### Short task
Write the lines out again, from the top of the material to the line containing "# half width", pictures excluded.

### Source data

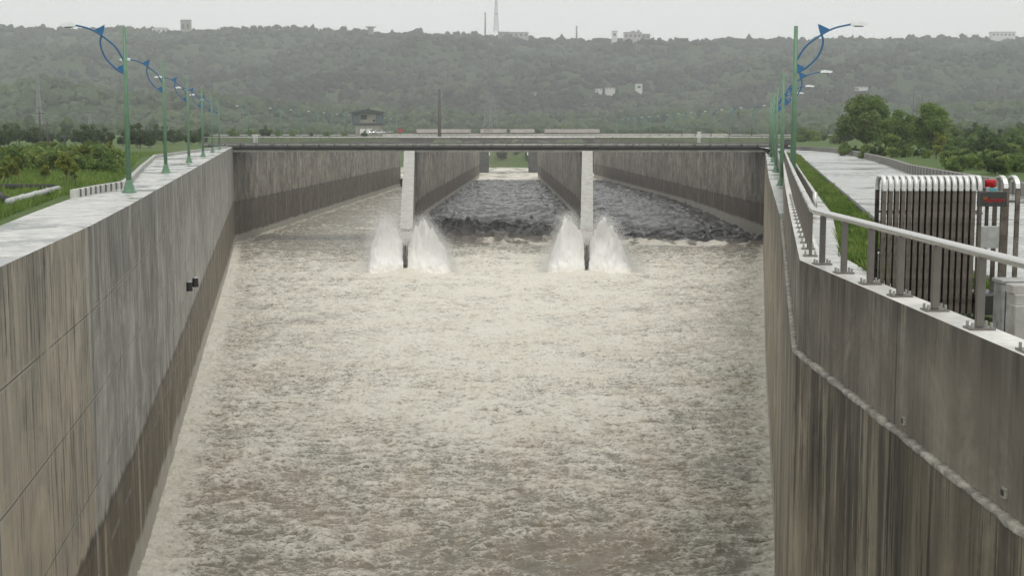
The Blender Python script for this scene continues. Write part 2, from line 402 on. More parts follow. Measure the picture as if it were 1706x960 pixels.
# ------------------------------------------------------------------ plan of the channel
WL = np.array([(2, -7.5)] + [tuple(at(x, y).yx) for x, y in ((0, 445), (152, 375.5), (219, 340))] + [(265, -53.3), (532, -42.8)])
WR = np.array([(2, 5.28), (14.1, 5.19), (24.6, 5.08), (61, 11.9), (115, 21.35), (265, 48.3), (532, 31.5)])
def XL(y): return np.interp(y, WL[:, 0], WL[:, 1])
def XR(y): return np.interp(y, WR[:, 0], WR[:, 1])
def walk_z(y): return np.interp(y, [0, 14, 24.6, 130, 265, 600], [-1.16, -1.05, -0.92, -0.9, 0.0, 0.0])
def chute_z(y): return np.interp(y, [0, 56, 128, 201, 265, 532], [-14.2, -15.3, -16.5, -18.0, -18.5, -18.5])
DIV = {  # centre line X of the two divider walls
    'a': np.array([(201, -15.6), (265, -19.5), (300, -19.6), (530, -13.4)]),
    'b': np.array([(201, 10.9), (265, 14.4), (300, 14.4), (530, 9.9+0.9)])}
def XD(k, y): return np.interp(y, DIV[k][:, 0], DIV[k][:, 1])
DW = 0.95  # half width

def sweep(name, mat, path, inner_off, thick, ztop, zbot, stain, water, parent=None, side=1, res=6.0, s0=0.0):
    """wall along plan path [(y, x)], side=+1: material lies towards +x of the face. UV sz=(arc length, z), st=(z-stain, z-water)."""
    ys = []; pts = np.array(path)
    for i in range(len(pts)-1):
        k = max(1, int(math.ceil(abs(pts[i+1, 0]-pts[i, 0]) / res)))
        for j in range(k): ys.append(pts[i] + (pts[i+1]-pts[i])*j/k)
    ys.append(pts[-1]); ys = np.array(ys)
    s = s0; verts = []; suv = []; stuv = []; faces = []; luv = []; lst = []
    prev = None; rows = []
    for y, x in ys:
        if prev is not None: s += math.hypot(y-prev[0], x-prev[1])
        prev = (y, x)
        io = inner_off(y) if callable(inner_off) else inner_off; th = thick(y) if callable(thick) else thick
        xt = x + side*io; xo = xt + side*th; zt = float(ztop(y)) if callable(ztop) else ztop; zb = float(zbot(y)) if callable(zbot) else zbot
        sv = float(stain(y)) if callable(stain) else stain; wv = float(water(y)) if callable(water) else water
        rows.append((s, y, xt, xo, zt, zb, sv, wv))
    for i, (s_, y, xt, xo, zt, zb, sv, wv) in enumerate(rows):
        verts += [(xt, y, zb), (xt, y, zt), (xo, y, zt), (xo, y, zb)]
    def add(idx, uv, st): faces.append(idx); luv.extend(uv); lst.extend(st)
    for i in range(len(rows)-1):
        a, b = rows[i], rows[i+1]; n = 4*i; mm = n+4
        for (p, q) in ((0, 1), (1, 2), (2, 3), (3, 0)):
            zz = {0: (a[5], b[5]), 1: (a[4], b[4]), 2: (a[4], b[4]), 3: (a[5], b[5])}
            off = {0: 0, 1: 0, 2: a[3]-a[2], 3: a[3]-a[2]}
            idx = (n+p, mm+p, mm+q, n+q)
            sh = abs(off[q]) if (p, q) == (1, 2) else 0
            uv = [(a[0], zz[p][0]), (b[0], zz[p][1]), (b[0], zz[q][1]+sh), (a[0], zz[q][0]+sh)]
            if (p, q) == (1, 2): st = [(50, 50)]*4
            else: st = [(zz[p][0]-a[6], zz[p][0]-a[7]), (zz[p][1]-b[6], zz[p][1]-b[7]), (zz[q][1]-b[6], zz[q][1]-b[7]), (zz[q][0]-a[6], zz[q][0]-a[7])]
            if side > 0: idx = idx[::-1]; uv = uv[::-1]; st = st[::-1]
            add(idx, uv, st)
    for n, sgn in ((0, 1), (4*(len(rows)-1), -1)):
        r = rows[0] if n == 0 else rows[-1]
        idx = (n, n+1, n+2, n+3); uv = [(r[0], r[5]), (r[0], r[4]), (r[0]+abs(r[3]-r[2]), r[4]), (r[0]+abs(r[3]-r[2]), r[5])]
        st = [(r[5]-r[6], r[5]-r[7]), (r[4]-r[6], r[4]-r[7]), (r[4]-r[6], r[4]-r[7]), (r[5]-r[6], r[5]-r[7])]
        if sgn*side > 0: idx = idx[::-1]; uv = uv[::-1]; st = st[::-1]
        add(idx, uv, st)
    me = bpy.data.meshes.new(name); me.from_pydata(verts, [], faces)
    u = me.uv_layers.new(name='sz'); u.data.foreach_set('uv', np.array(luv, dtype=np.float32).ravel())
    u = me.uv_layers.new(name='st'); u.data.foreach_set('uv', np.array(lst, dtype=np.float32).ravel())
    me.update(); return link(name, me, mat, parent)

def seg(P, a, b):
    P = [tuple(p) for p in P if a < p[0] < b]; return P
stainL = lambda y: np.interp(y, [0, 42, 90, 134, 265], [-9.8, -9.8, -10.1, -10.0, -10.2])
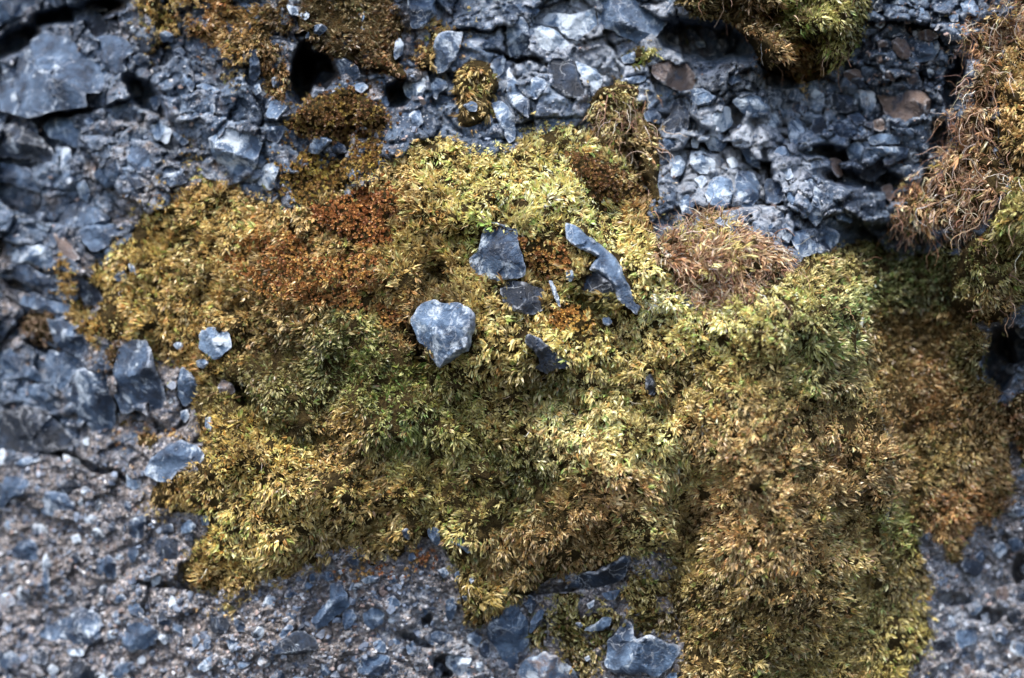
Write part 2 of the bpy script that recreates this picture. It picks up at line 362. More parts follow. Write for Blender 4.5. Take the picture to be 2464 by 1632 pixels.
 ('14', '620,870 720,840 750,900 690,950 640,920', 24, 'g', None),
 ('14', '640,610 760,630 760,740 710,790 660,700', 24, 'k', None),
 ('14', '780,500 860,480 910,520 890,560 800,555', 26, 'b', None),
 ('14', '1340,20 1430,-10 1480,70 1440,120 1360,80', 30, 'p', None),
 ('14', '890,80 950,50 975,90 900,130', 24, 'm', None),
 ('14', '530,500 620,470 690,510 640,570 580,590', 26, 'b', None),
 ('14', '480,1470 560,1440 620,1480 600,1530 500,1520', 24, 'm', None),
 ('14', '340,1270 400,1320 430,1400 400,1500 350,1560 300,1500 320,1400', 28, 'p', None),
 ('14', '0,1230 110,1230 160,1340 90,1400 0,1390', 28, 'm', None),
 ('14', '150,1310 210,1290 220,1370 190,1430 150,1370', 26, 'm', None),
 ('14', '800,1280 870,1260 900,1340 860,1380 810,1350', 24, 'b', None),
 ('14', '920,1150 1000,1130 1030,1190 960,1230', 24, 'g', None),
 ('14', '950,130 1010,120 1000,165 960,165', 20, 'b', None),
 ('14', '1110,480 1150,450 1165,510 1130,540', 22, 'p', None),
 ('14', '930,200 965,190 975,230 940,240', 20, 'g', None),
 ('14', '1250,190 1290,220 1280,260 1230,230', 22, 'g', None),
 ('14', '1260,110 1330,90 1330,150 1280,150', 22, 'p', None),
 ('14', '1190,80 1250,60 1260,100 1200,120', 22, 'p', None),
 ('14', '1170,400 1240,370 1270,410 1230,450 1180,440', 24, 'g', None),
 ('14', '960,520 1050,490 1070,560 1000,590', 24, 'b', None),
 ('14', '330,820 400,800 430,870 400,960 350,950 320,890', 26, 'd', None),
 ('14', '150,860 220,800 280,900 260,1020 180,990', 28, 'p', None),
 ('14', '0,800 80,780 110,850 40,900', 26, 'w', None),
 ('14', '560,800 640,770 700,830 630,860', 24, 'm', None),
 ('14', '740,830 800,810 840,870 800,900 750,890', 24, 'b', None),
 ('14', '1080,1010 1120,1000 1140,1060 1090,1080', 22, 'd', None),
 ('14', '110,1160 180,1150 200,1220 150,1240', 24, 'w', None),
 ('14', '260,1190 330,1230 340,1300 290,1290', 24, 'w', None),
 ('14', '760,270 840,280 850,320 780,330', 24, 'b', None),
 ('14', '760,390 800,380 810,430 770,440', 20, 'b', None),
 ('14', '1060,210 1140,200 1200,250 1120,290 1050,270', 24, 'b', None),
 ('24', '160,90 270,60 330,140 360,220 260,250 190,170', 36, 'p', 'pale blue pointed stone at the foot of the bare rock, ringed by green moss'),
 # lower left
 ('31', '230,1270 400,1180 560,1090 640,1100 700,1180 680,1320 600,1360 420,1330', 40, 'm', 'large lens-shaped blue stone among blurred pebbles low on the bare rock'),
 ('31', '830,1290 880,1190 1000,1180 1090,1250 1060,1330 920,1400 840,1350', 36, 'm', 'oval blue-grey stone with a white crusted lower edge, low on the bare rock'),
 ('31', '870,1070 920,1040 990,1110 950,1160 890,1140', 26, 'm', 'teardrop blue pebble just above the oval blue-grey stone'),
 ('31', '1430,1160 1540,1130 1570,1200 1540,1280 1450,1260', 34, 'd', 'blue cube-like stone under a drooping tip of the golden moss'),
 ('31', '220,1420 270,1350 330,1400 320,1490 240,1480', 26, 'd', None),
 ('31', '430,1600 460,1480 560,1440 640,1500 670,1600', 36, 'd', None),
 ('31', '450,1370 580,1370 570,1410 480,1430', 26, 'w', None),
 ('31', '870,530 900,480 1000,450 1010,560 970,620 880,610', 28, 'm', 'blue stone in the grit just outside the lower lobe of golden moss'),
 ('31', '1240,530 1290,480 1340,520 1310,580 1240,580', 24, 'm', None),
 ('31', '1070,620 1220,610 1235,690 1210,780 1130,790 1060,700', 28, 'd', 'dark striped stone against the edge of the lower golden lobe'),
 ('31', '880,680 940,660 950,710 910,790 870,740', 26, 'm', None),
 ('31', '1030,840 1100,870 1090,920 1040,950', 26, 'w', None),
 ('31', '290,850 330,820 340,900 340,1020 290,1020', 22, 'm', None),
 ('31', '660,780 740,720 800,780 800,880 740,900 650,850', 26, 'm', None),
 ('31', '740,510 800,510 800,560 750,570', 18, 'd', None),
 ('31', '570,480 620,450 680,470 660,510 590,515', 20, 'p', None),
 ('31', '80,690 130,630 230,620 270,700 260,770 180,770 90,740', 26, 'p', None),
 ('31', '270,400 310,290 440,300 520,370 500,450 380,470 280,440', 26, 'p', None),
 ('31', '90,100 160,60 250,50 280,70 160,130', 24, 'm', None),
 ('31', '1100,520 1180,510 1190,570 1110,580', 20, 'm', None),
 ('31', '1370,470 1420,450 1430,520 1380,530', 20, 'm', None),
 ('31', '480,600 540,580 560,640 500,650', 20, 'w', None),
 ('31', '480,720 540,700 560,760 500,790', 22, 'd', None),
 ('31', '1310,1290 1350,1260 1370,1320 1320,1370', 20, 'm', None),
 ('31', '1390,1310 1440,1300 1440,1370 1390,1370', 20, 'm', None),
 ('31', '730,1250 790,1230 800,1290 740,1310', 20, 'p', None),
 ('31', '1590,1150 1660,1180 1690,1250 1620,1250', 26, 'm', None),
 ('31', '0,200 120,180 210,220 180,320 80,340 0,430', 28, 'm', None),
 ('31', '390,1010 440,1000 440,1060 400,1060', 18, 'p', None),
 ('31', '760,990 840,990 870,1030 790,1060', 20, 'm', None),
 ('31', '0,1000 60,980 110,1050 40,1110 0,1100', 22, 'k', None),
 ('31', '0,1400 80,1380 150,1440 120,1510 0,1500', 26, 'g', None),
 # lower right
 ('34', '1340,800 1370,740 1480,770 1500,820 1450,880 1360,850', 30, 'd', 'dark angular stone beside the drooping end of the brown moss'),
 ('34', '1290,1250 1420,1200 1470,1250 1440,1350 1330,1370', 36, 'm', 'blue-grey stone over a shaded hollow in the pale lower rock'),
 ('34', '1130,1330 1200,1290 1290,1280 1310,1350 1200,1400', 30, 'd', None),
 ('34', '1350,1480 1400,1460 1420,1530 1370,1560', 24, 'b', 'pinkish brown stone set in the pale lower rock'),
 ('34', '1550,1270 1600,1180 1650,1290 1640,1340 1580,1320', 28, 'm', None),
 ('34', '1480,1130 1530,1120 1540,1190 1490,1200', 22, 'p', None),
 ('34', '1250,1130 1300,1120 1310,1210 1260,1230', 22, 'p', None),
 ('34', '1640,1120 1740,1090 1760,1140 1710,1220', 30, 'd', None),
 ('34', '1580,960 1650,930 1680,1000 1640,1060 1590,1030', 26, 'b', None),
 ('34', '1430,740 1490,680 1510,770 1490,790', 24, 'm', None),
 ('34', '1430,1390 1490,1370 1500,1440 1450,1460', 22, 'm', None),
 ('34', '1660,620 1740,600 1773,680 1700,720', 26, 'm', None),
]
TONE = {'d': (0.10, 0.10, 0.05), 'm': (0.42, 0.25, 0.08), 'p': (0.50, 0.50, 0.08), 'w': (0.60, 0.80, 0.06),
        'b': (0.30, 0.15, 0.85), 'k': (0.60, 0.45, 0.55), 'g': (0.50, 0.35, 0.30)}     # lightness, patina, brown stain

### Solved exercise
The Blender Python script for this scene continues. Write part 2, from line 402 on. More parts follow. Measure the picture as if it were 1706x960 pixels.
# ------------------------------------------------------------------ plan of the channel
WL = np.array([(2, -7.5)] + [tuple(at(x, y).yx) for x, y in ((0, 445), (152, 375.5), (219, 340))] + [(265, -53.3), (532, -42.8)])
WR = np.array([(2, 5.28), (14.1, 5.19), (24.6, 5.08), (61, 11.9), (115, 21.35), (265, 48.3), (532, 31.5)])
def XL(y): return np.interp(y, WL[:, 0], WL[:, 1])
def XR(y): return np.interp(y, WR[:, 0], WR[:, 1])
def walk_z(y): return np.interp(y, [0, 14, 24.6, 130, 265, 600], [-1.16, -1.05, -0.92, -0.9, 0.0, 0.0])
def chute_z(y): return np.interp(y, [0, 56, 128, 201, 265, 532], [-14.2, -15.3, -16.5, -18.0, -18.5, -18.5])
DIV = {  # centre line X of the two divider walls
    'a': np.array([(201, -15.6), (265, -19.5), (300, -19.6), (530, -13.4)]),
    'b': np.array([(201, 10.9), (265, 14.4), (300, 14.4), (530, 9.9+0.9)])}
def XD(k, y): return np.interp(y, DIV[k][:, 0], DIV[k][:, 1])
DW = 0.95  # half width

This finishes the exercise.